Dáil debates

Tuesday, 29 January 2019

Saincheisteanna Tráthúla - Topical Issue Debate

Industrial Relations

6:55 pm

Photo of Bríd SmithBríd Smith (Dublin South Central, People Before Profit Alliance) | Oireachtas source

At the end of the week an announcement will be made by NASRA, which is a branch of the PNA, on the future days of action it will be taking and that will include a two-day continuous strike. Without the Government wishing to give itself more grief on the question of the health service, this dispute could be ended simply and without costing anyone a penny, except for the paramedics and ambulance drivers themselves because then they could properly pay their union dues.

The HSE deducted union dues from members of NASRA for seven years. NASRA has between 500 and 600 members out of a total of 1,300 paramedics. Approximately 50% of the membership of the paramedic services and the NAS are members of NASRA and, for seven years, the HSE formally recognised them by deducting their fees and then last year it stopped taking deductions at source from any new members who joined NASRA. The Minister of State knows exactly what I am referring to, being a long in the tooth trade unionist like myself. Then in August it ceased all NASRA deductions. The HSE has provoked and manipulated the situation and it has goaded these workers into a dispute because it is refusing to deal with them. The HSE suspended four of its members in Cork last week who refused to work for a continuous 20 hours because they said it would have been contrary to their health and safety. Those members have since been reinstated.

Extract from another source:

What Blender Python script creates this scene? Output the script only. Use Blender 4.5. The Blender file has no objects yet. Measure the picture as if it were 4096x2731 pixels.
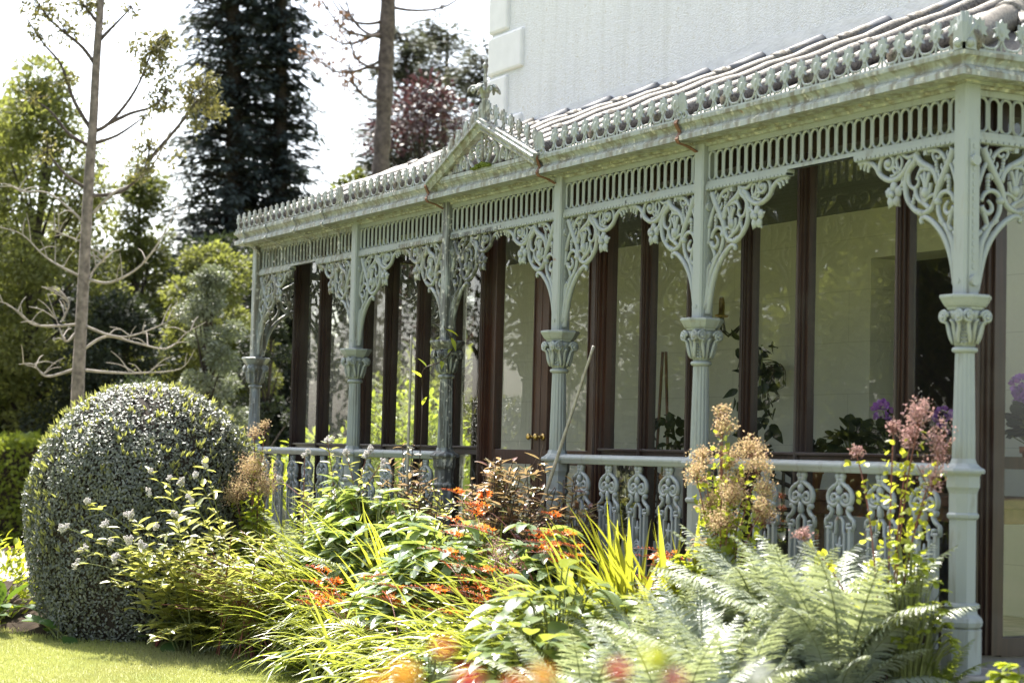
import bpy, math, random
import numpy as np
from mathutils import Vector, Matrix
R = math.radians
PI = math.pi
sc = bpy.context.scene
col = sc.collection
rng = np.random.default_rng(7)
random.seed(7)

# ------------------------------------------------------------------ materials
def nt(name):
    m = bpy.data.materials.new(name); m.use_nodes = True
    t = m.node_tree; t.nodes.clear()
    out = t.nodes.new('ShaderNodeOutputMaterial')
    return m, t, out
def nd(t, kind, **kw):
    n = t.nodes.new(kind)
    for k, v in kw.items():
        if k in n.inputs: n.inputs[k].default_value = v
        else: setattr(n, k, v)
    return n
def c4(c): return (c[0], c[1], c[2], 1.0)
def pos(t, scale=(1, 1, 1)):
    g = t.nodes.new('ShaderNodeNewGeometry')
    mp = t.nodes.new('ShaderNodeMapping'); mp.inputs['Scale'].default_value = scale
    t.links.new(g.outputs['Position'], mp.inputs['Vector'])
    return mp.outputs['Vector']
def noise(t, vec, scale, detail=4.0, rough=.55):
    n = nd(t, 'ShaderNodeTexNoise'); n.inputs['Scale'].default_value = scale
    n.inputs['Detail'].default_value = detail; n.inputs['Roughness'].default_value = rough
    t.links.new(vec, n.inputs['Vector']); return n.outputs['Fac']
def ramp(t, fac, stops):
    r = t.nodes.new('ShaderNodeValToRGB'); e = r.color_ramp.elements
    while len(e) < len(stops): e.new(.5)
    for i, (p, c) in enumerate(stops):
        e[i].position = p; e[i].color = c4(c) if len(c) == 3 else c
    t.links.new(fac, r.inputs['Fac']); return r.outputs['Color']
def mixc(t, a, b, fac, mode='MIX'):
    m = t.nodes.new('ShaderNodeMix'); m.data_type = 'RGBA'; m.blend_type = mode
    for sock, v in ((m.inputs[6], a), (m.inputs[7], b)):
        if isinstance(v, (tuple, list)): sock.default_value = c4(v)
        else: t.links.new(v, sock)
    if isinstance(fac, float): m.inputs[0].default_value = fac
    else: t.links.new(fac, m.inputs[0])
    return m.outputs[2]
def math_(t, op, a, b=None, clamp=False):
    m = t.nodes.new('ShaderNodeMath'); m.operation = op; m.use_clamp = clamp
    for i, v in enumerate((a, b)):
        if v is None: continue
        if isinstance(v, (int, float)): m.inputs[i].default_value = v
        else: t.links.new(v, m.inputs[i])
    return m.outputs[0]
def bump(t, h, strength=.3, dist=.01):
    b = t.nodes.new('ShaderNodeBump'); b.inputs['Strength'].default_value = strength
    b.inputs['Distance'].default_value = dist
    t.links.new(h, b.inputs['Height']); return b.outputs['Normal']
def pbsdf(t, out, color, rough=.5, normal=None, spec=.5, metal=0.0):
    p = t.nodes.new('ShaderNodeBsdfPrincipled')
    if isinstance(color, (tuple, list)): p.inputs['Base Color'].default_value = c4(color)
    else: t.links.new(color, p.inputs['Base Color'])
    if isinstance(rough, (int, float)): p.inputs['Roughness'].default_value = rough
    else: t.links.new(rough, p.inputs['Roughness'])
    p.inputs['Specular IOR Level'].default_value = spec
    p.inputs['Metallic'].default_value = metal
    if normal is not None: t.links.new(normal, p.inputs['Normal'])
    if out is not None: t.links.new(p.outputs[0], out.inputs['Surface'])
    return p
def simple(name, c, rough=.5, var=.25, scale=20., spec=.4, metal=0., bs=.15):
    m, t, out = nt(name); v = pos(t); n = noise(t, v, scale)
    cc = ramp(t, n, [(.25, tuple(x*(1-var) for x in c)), (.75, tuple(min(1, x*(1+var)) for x in c))])
    pbsdf(t, out, cc, rough, bump(t, n, bs, .004), spec, metal); return m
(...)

I put it to the Minister of State as somebody who has fought for trade union rights for as long as he has, that it is not his decision, the Minister's, the HSE's or my decision who represents the paramedics, which union they join and when they walk into a meeting, and who they take with them to act on their behalf as members of a trade union. It is their decision and their right. In a liberal Government that talks a lot about choice and moving forward and all the rest of it, the very least it could do is give these workers a right to be recognised and join the trade union of their choice, not the Minister of State's choice nor mine. All that the Minister and the HSE are doing is causing more havoc in the health service by refusing them that right.